Getting to be away from stereotypes and molds in parenting and have a blank slate for creating our own style, our own way of doing things with our kids -- we have zero pressure to conform, which isn't explicit in church culture in America, but is often felt by parents anyway.  Here, no one gives us dirty looks if our kid throws a fit in the grocery store. (In fact, sometimes the old ladies smile and talk about how cute they are, which really doesn't help.)  Throwing a fit at the store isn't a good thing, but its really nice to not feel judged -- or to at least not be aware of the judgement because of cultural barriers.

**What has been a hardship?Having small children and feeling lonely.  Making good friends who are Japanese, but never being totally sure where we stand with each other or what's appropriate for stopping by last minute or how to read them if I think I might be coming over too frequently.  And because there isn't a large Christian presence, we wonder a lot if what we're doing is okay or will cut it.

**Do you intertwine ministry and your children's lives? If so, how?
B and I have both felt called to minister out of our every day lives, and we feel like the way we minister would be the same no matter where we were living or what we were doing.  Right now, we are on full-time staff in Japan -- but we want our home and our lives to run the same if we were plumbers living in the midwest of America, or high-stakes business execs living in New York.  The where and what is different, but the way we view people and interact with them is the same. We just want to be intentional to love the people around us, have an open home, and seek depth of relationship. So our kids are a huge part of this!

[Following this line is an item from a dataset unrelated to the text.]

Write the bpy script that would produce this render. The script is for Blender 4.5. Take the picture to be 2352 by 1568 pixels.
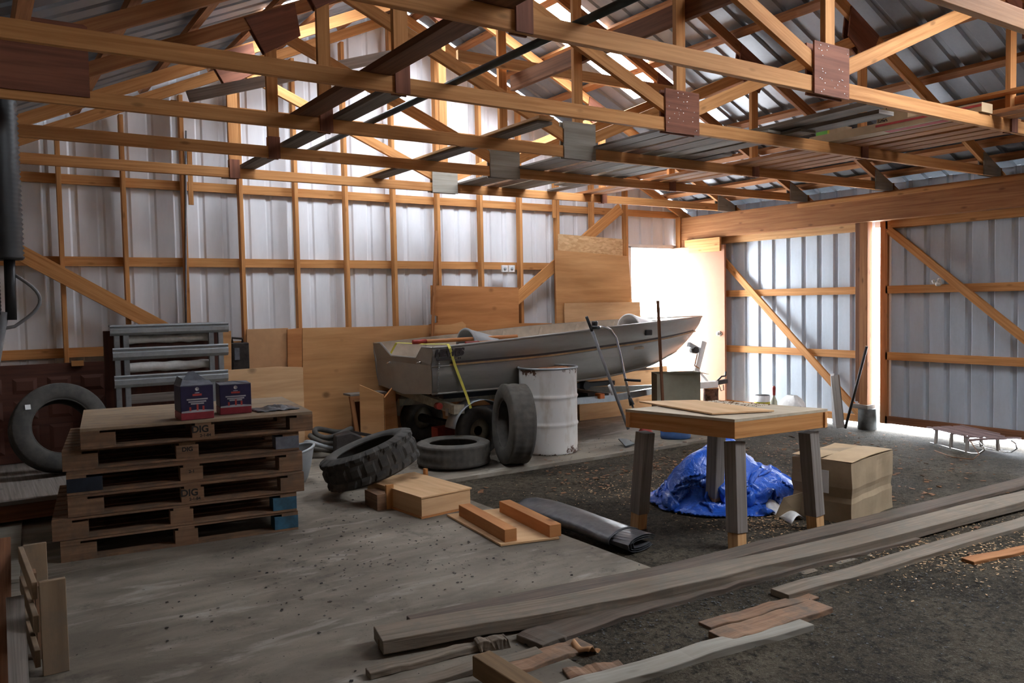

They latch on pretty instantly to those who walk through our door, and consider everyone a friend. (This also means they will make you lay on the floor and jump on you, or take you on endless trips around the block on the scooter!)  We want our kiddos to grow up feeling like its normal to include others in what we are doing, and we encourage them to ask the people who come over to help them solve the problems they usually come to us for help with. (Putting shoes on, getting drinks, cleaning up toys, etc)  I think this helps them form bonds with the people in our home, and then they are excited to have them over, rather than feeling like this person or this group is a hindrance to their relationship with mom/dad -- in their minds, our friends/students/neighbors come over to be with THEM. :) Also, the people coming to your home feel like they are really a part of your lives when they become helpers/big brothers/big sisters/aunts/uncles/etc to your kids -- it shows them you trust them, and I think that goes a long way in creating deep and lasting friendship.

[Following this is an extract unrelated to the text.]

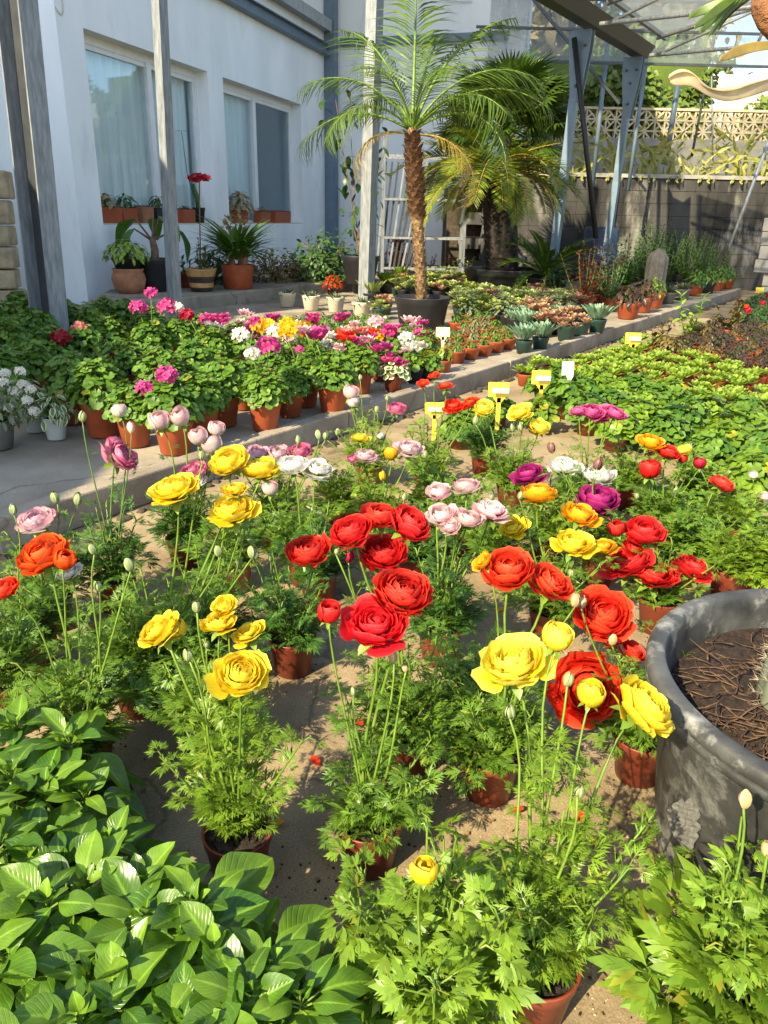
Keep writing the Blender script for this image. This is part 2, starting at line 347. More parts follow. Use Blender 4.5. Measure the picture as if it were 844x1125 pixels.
M['cactus'] = leaf_mat('flat_cactus', (.15, .17, .035), (.34, .33, .08), .5, .15)
M['dead'] = leaf_mat('dry_leaf', (.26, .17, .07), (.42, .32, .16), .7, .25)
M['stem'] = leaf_mat('green_stem', (.085, .165, .018), (.16, .25, .03), .45, .12)
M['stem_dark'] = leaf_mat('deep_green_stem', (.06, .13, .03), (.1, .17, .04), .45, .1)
M['bark'] = solid('bark', (.16, .10, .06), .9, noise=.4, scale=20, bump=.5)
PET = {
 'yellow': petal_mat('petal_yellow', (.95, .70, .012), tip=(.96, .80, .06), base=(.8, .58, .02), tip_from=.7),
 'lemon': petal_mat('petal_lemon', (.95, .74, .02), tip=(.96, .84, .10), base=(.8, .7, .05), tip_from=.6),
 'gold': petal_mat('petal_gold', (.92, .46, .006), tip=(.92, .48, .012), tip_from=.7),
 'red': petal_mat('petal_red', (.80, .014, .016), tip=(.86, .04, .035), base=(.5, .006, .010), tip_from=.75),
 'scarlet': petal_mat('petal_scarlet', (.84, .035, .012), tip=(.88, .085, .025), base=(.55, .015, .008), tip_from=.7),
 'orange': petal_mat('petal_orange', (.80, .075, .008), tip=(.85, .14, .015), base=(.6, .03, .005), tip_from=.7),
 'magenta': petal_mat('petal_magenta', (.30, .006, .10), tip=(.42, .02, .19), tip_from=.6),
 'hotpink': petal_mat('petal_hotpink', (.66, .05, .26), tip=(.78, .14, .40), tip_from=.7),
 'pink': petal_mat('petal_pink', (.78, .44, .48), tip=(.84, .62, .62), base=(.7, .3, .36), tip_from=.5),
 'picotee': petal_mat('petal_picotee', (.84, .72, .70), tip=(.72, .12, .32), base=(.75, .7, .55), tip_from=.86),
 'pinkrim': petal_mat('petal_pinkrim', (.82, .40, .50), tip=(.66, .03, .22), base=(.84, .74, .70), tip_from=.78),
 'blush': petal_mat('petal_blush', (.84, .74, .66), tip=(.82, .46, .50), base=(.7, .7, .4), tip_from=.75),
 'white': petal_mat('petal_white', (.84, .80, .70), tip=(.86, .84, .78), base=(.7, .68, .45), tip_from=.6, var=.08),
 'salmon': petal_mat('petal_salmon', (.80, .24, .20), tip=(.84, .36, .30)),
 'crimson': petal_mat('petal_crimson', (.42, .006, .035), tip=(.55, .02, .06)),
 'green': leaf_mat('bud_green', (.10, .17, .04), (.26, .33, .13), .45, .12, edge=(.34, .36, .2)),
 'tan': leaf_mat('bud_tan', (.22, .20, .07), (.42, .34, .15), .5, .12, edge=(.45, .33, .2)),
 'maroon': leaf_mat('bud_maroon', (.12, .06, .05), (.2, .1, .07), .5, .1),
}
PET['redwhite'] = petal_mat('petal_redwhite', (.72, .02, .02), tip=(.8, .06, .04), base=(.85, .8, .75))
M['pot'] = solid('plastic_pot', (.17, .030, .014), .42, noise=.2, scale=14, c2=(.21, .045, .022), stain=((.27, .17, .11), 7, .68), bump=.06, bscale=90, spec=.45)
M['pot_o'] = solid('orange_pot', (.34, .075, .025), .5, noise=.2, scale=12, stain=((.42, .25, .16), 9, .68), bump=.06)
M['pot_k'] = solid('black_pot', (.02, .021, .023), .5, noise=.3, scale=10, stain=((.09, .08, .07), 10, .66))
M['pot_g'] = solid('dark_green_pot', (.02, .05, .04), .45, noise=.2, scale=10, stain=((.12, .12, .1), 9, .7))
M['pot_c'] = solid('cream_pot', (.62, .55, .40), .6, noise=.15, scale=8, stain=((.3, .24, .16), 8, .66))
M['pot_grey'] = solid('grey_pot', (.16, .15, .13), .6, noise=.2, scale=9)
M['pot_w'] = solid('white_pot', (.60, .64, .64), .5, noise=.1, scale=9, stain=((.3, .25, .2), 12, .68))
M['pot_terra'] = solid('terracotta', (.34, .15, .075), .85, noise=.3, scale=9, stain=((.4, .3, .22), 6, .6), bump=.2)
M['soil'] = solid('soil', (.022, .014, .009), .95, noise=.6, scale=60, c2=(.06, .04, .026), bump=1.0, bscale=110, stain=((.24, .22, .2), 70, .71))
M['band_o'] = solid('orange_band', (.55, .16, .02), .5); M['band_g'] = solid('green_band', (.25, .38, .10), .5)
# ------------------------------------------------------------------ pots
CACHE = {}
def cached(key, fn):
    if key not in CACHE: CACHE[key] = fn()
    return CACHE[key]
def pot_mesh(r, h, mat, lip=True, n=28, taper=.74, ribs=False):
    def mk():
        b = MB(); rb = r*taper; t = r*.07
        prof = [(0.001, .002), (rb*.93, .002), (rb, h*.03), (rb+(r-rb)*.75, h*.78)]
        if lip: prof += [(rb+(r-rb)*.78+r*.03, h*.80), (r*.985+r*.03, h*.97), (r*1.03, h)]
        else: prof += [(r, h*.98), (r*1.01, h)]
        prof += [(r-t*.2, h*1.004), (r-t, h*.985), (r-t*1.3, h*.8), (r*.8, h*.72)]
        b.lathe(prof, n); return b.mesh('pot', M[mat])
    return cached(('pot', round(r, 3), round(h, 3), mat, lip, taper), mk)
def soil_mesh(r, z):
    def mk():
        b = MB(); k = random.Random(3); n = 20; rings = 6; vs = [(0, 0, z)]
        for i in range(1, rings+1):
            for j in range(n):
                a = 2*math.pi*j/n+i; rr = r*i/rings
                vs.append((rr*math.cos(a), rr*math.sin(a), z+k.uniform(-.05, .05)*r))
        fs = [(0, 1+j, 1+(j+1) % n) for j in range(n)]
        for i in range(rings-1):
            for j in range(n): fs.append((1+i*n+j, 1+i*n+n+j, 1+i*n+n+(j+1) % n, 1+i*n+(j+1) % n))
        b.add(vs, fs); return b.mesh('soil', M['soil'])
    return cached(('soil', round(r, 3), round(z, 3)), mk)
def add_pot(root, r=.06, h=.105, mat='pot', lip=True, taper=.74, soil=True, n=28):
    link('pot', pot_mesh(r, h, mat, lip, n, taper), root)
    if soil: link('soil', soil_mesh(r*.92, h*.88), root)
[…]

**Looking back, would you do anything different?I don't have far to look back yet, but I've already made a lot of mistakes.  But honestly (and this will sound cliche, but I don't mean it that way), I wouldn't change many of them, because the mistakes have been the reason I've learned so much -- being angry when I shouldn't have made me learn a lot about grace-filled parenting.  Struggling with not wanting to discipline for fear of emotionally damaging my children led me down a path to greater freedom in Christ and being healed from a stronghold of guilt in my life.  These (among others) are things I wouldn't trade for the world!  Even though in the process, I messed up TONS and have done things I regret, I feel at peace knowing that those things were part of God's story for my life, and for my kids' lives.  

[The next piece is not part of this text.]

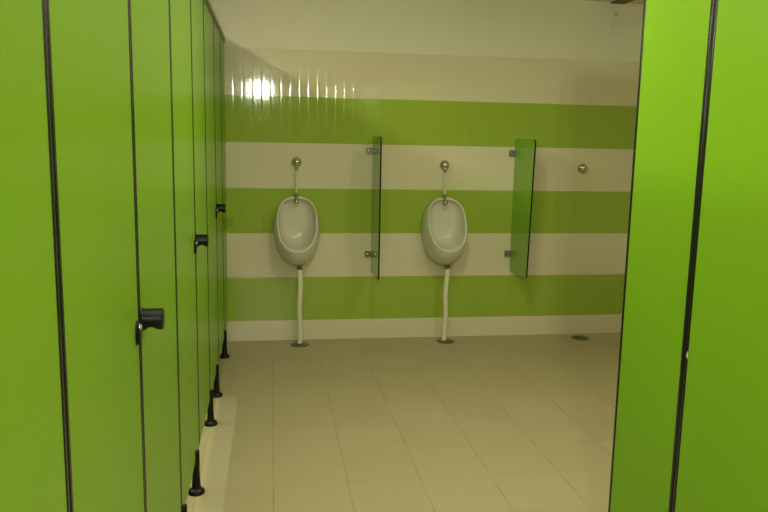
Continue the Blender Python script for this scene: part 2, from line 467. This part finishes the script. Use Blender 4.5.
# ------------------------------------------------------------------ light
def area(name, loc, rot, sx, sy, energy, col, spread=180):
    l = bpy.data.lights.new(name, 'AREA'); l.shape = 'RECTANGLE'; l.size = sx; l.size_y = sy
    l.energy = energy; l.color = col; l.spread = math.radians(spread)
    o = bpy.data.objects.new(name, l); COL.objects.link(o); o.location = loc; o.rotation_euler = rot
    return o
WARM = (1., .94, .71)
area('lamp_over_cubicles', (-.80, 3.3, 2.300), (0, math.radians(-40), 0), .05, 1.2, 14, WARM)
area('lamp_over_near_cubicles', (-.80, .7, 2.300), (0, math.radians(-40), 0), .05, 1.2, 6, WARM)
area('fill_over_right_cubicles', (1.65, .6, 2.300), (0, math.radians(50), 0), .05, 1.2, 11.5, WARM, 120)  # added fill without a fixture, brightens the near left panels
area('lamp_over_aisle', (.65, 2.75, 2.34), (0, 0, 0), .2, .7, 16.5, (1., .965, .75))
area('fill_for_right_row', (-.20, 1.5, 2.33), (0, math.radians(-35), 0), .15, 1.2, 10.5, (1., .97, .75), 150)  # invented light above the aisle, turned to lift the right panels and floor
area('lamp_over_urinals', (1.7, 2.6, 2.34), (0, 0, 0), .3, .8, 11.5, WARM)
area('louvre_daylight', (-1.70, 2.4, 1.66), (0, math.radians(-50), 0), .06, 2.6, 4.5, (.82, 1., .95), 60)

w = bpy.data.worlds.new('world'); S.world = w; w.use_nodes = True
w.node_tree.nodes['Background'].inputs[0].default_value = (.9, 1, .95, 1)
w.node_tree.nodes['Background'].inputs[1].default_value = .3

# ------------------------------------------------------------------ camera
f, yaw, pit, rol, h = 735.1173, .15493, .15388, .01947, 1.3737
F = Vector((math.sin(yaw)*math.cos(pit), math.cos(yaw)*math.cos(pit), -math.sin(pit)))
r0 = Vector((math.cos(yaw), -math.sin(yaw), 0)); u0 = r0.cross(F)
r_ = r0*math.cos(rol)+u0*math.sin(rol); u_ = u0*math.cos(rol)-r0*math.sin(rol)
cd = bpy.data.cameras.new('camera'); cam = bpy.data.objects.new('camera', cd); COL.objects.link(cam)
cd.sensor_fit = 'HORIZONTAL'; cd.sensor_width = 36; cd.lens = f/768*36; cd.clip_start = .02
m = Matrix((r_, u_, -F)).transposed().to_4x4(); m.translation = (0, 0, h)
cam.matrix_world = m
S.camera = cam

vs = S.view_settings
S.display_settings.display_device = 'sRGB'
vs.view_transform = 'Standard'; vs.look = 'None'; vs.gamma = 1; vs.use_curve_mapping = False
vs.exposure = .06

**Looking forward, are there things you want to try teach your children?SO MUCH! But at a recent staff conference, a couple talked about parenting and shared that it's best to not complicate things and to find just a few character traits you want to instill in your children and focus on them.  I think theirs were obedience, kindness, diligence, and respect.  B and I have talked and prayed about it, and the things that have been on our hearts to give our children are thankfulness, repentance, obedience, prayer, and love. There is so much that is under the umbrella of these, but then we have something to point toward, something to focus on.  I think these things will probably be different for each family, depending on what mom and dad's gifts are and how they experience God.

**Whats one thing you want to share with college women, single, newly married or women with children who are struggling to do or are new to ministry?
Let your life be your ministry.  Don't dichotomize between when you are doing "ministry" and when you are just living, because they should be one in the same.  Focus on learning how God has made and gifted you, and find the things that you really enjoy doing.  Then seek to include others in those things, learning and loving together as you go along.  Don't feel pressure to minister, because the people around you will know when you are being with them out of a desire to know and love them, and when you are doing it because its what you "should" be doing.  Learn to be friends with anyone.

We can pray for Jamie and her family as they return to America for four months this summer. Pray that they would have wisdom in resting and meeting with friends & family.